__Material__
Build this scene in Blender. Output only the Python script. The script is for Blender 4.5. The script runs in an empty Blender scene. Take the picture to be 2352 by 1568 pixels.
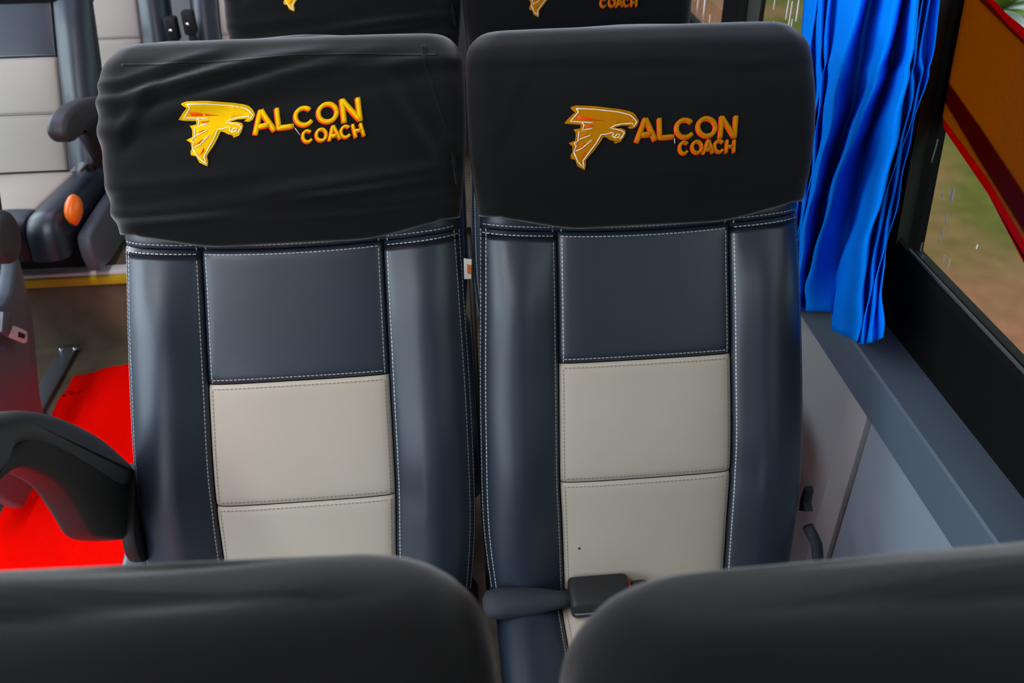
import bpy, bmesh, math, random
import numpy as np
from mathutils import Vector, Matrix

# ------------------------------------------------------------------ camera, daylight, exposure
SC = bpy.context.scene
COL = SC.collection
cam_data = bpy.data.cameras.new('camera')
cam = bpy.data.objects.new('camera', cam_data); COL.objects.link(cam)
cam_data.sensor_width = 36.0
cam_data.lens = 30.689
cam_data.clip_start = 0.02
cam.matrix_world = Matrix(((0.996080, 0.058498, -0.066345, 0.0), (-0.087904, 0.571379, -0.815965, 0.0),
                           (-0.009824, 0.818599, 0.574282, 1.5), (0, 0, 0, 1)))
cam_data.dof.use_dof = True
cam_data.dof.focus_distance = 1.1
cam_data.dof.aperture_fstop = 9.0
SC.camera = cam
SC.view_settings.view_transform = 'Standard'
SC.view_settings.look = 'None'
SC.view_settings.gamma = 1.0
SC.view_settings.use_curve_mapping = False
SC.view_settings.exposure = 0.95
SC.cycles.use_denoising = True
SC.cycles.adaptive_threshold = 0.02
SC.cycles.max_bounces = 6
SC.cycles.diffuse_bounces = 4
SC.cycles.transparent_max_bounces = 12

world = bpy.data.worlds.new('overcast_sky'); SC.world = world
world.use_nodes = True
wn = world.node_tree.nodes; wl = world.node_tree.links
wbg = wn['Background']
wtc = wn.new('ShaderNodeTexCoord'); wsep = wn.new('ShaderNodeSeparateXYZ'); wrp = wn.new('ShaderNodeValToRGB')
wl.new(wtc.outputs['Generated'], wsep.inputs[0]); wl.new(wsep.outputs['Z'], wrp.inputs[0])
wrp.color_ramp.elements[0].color = (0.78, 0.86, 0.95, 1); wrp.color_ramp.elements[0].position = 0.0
wrp.color_ramp.elements[1].color = (0.84, 0.93, 1.06, 1); wrp.color_ramp.elements[1].position = 1.0
wl.new(wrp.outputs[0], wbg.inputs['Color'])
wbg.inputs['Strength'].default_value = 4.8

def portal(name, loc, rot, sx, sy):          # guides the sampling of the sky through an opening, gives no light itself
    l = bpy.data.lights.new(name, 'AREA'); l.shape = 'RECTANGLE'; l.size = sx; l.size_y = sy
    l.cycles.is_portal = True
    o = bpy.data.objects.new(name, l); COL.objects.link(o); o.location = loc; o.rotation_euler = rot
portal('sky_portal_left', (-2.06, 0.0, 1.28), (0, -math.pi / 2, 0), 0.9, 7.0)
portal('sky_portal_right', (0.76, 0.0, 1.28), (0, math.pi / 2, 0), 0.9, 7.0)
portal('sky_portal_front', (-0.65, -3.50, 1.72), (math.pi / 2, 0, 0), 2.7, 0.66)

# ------------------------------------------------------------------ helpers
def hermite(pts):
    xs = np.array([p[0] for p in pts], float); ys = np.array([p[1] for p in pts], float)
    m = np.gradient(ys, xs)
    def f(x):
        x = np.clip(np.asarray(x, float), xs[0], xs[-1])
        i = np.clip(np.searchsorted(xs, x) - 1, 0, len(xs) - 2)
        d = xs[i + 1] - xs[i]; t = (x - xs[i]) / d
        return ((2*t**3 - 3*t**2 + 1)*ys[i] + (t**3 - 2*t**2 + t)*d*m[i]
                + (-2*t**3 + 3*t**2)*ys[i + 1] + (t**3 - t**2)*d*m[i + 1])
    return f
def sstep(a, b, x):
    t = np.clip((np.asarray(x, float) - a) / (b - a), 0, 1); return t*t*(3 - 2*t)

def link(name, me, mats, parent=None):
    o = bpy.data.objects.new(name, me)
    for m in (mats if isinstance(mats, (list, tuple)) else [mats]): me.materials.append(m)
    COL.objects.link(o); o.parent = parent
    return o
def mesh(name, verts, faces, mats, parent=None, smooth=True, mi=None):
    me = bpy.data.meshes.new(name)
    me.from_pydata([tuple(map(float, v)) for v in verts], [], faces)
    me.update()
    if smooth: me.polygons.foreach_set('use_smooth', [True]*len(me.polygons))
    if mi is not None: me.polygons.foreach_set('material_index', mi)
    return link(name, me, mats, parent)
def bm_mesh(name, bm, mats, parent=None, smooth=False):
    bmesh.ops.recalc_face_normals(bm, faces=bm.faces)
    me = bpy.data.meshes.new(name); bm.to_mesh(me); bm.free()
    if smooth: me.polygons.foreach_set('use_smooth', [True]*len(me.polygons))
    return link(name, me, mats, parent)
def autosmooth(o, ang=40):
    me = o.data; me.polygons.foreach_set('use_smooth', [True]*len(me.polygons))
    me.set_sharp_from_angle(angle=math.radians(ang))
    return o
def grid_faces(nu, nv, flip=False, closed_u=False, off=0):
    F = []
    for j in range(nv - 1):
        for i in range(nu if closed_u else nu - 1):
            i2 = (i + 1) % nu
            q = (off + j*nu + i, off + j*nu + i2, off + (j + 1)*nu + i2, off + (j + 1)*nu + i)
            F.append(q[::-1] if flip else q)
    return F
def box(name, lo, hi, mat, parent=None, bevel=0.0, seg=2):
    bm = bmesh.new(); bmesh.ops.create_cube(bm, size=1)
    for v in bm.verts:
        v.co = Vector([lo[k] + (v.co[k] + 0.5)*(hi[k] - lo[k]) for k in range(3)])
    if bevel: bmesh.ops.bevel(bm, geom=list(bm.edges), offset=bevel, segments=seg, profile=0.5, affect='EDGES')
    o = bm_mesh(name, bm, mat, parent)
    if bevel: autosmooth(o)
    return o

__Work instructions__
Please take the lines from the beginning of the data above through the line holding "from mathutils import Vector, Matrix" and transcribe them exactly, without any pictures.

__Result for this task__
Build this scene in Blender. Output only the Python script. The script is for Blender 4.5. The script runs in an empty Blender scene. Take the picture to be 2352 by 1568 pixels.
import bpy, bmesh, math, random
import numpy as np
from mathutils import Vector, Matrix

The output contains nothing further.